For people who didn’t know us twenty years ago, we wanted to
let you know how on Earth we ended up in Ethiopia.
As I mentioned earlier, the fact that J was born and raised
in the Netherlands added an unanticipated dimension to our relationship. Here I
was, married to a man who played Monopoly in a different language, and who
relished foods that were not familiar to me; who preferred to watch soccer over
basketball and who cheered for another country’s athletes during the 1992
Olympics; who shared my antipathy for the first Iraq War but for entirely
different reasons. From the very beginning, J and I were engaged in a
conversation that challenged my lifelong notions about nationalism and the
USA’s role as a superpower. As a result, I wanted to have an international
experience that would take me out of my comfortable assumptions and help me to understand
his global perspective. So that motivated us to explore the idea of living
overseas, as volunteers.
This whole volunteer idea was not as crazy as it may seem –
after all, the Peace Corps is built on this model, and they get thousands of
applicants every year!
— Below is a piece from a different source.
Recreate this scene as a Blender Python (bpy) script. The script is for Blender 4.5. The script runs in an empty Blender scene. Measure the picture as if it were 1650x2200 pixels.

We were in good health, as were our parents and
siblings, and we had few financial burdens (we deferred J’s student loan), so
it seemed like the perfect opportunity for us to spend a few years on the other
side of the planet.
We knew there were a few options out there and since we were
still in grad school we had plenty of time to explore them. I won’t bore you
with the details but we ended up at IVCF’s Urbana Missions Conference in the
winter of 1993, met with representatives from several organizations, and
decided to pursue a position with Food for the Hungry’s Hunger Corps. Idealistic
as we were, we appreciated FH’s mission of addressing spiritual hunger as well
as physical hunger – and we had a friend who had already had a positive
experience as an FH volunteer. We were accepted into the program, went through
training in the summer of 1994, spent a few months raising support, and were on
our way to FH/Ethiopia by the following spring. We were both assigned to roles
at the head office in Addis Abeba, where J would be the Management Information
Systems Coordinator and I would be a Donor Liaison Research Officer – whatever
that meant.
And that's how we found ourselves in Ethiopia.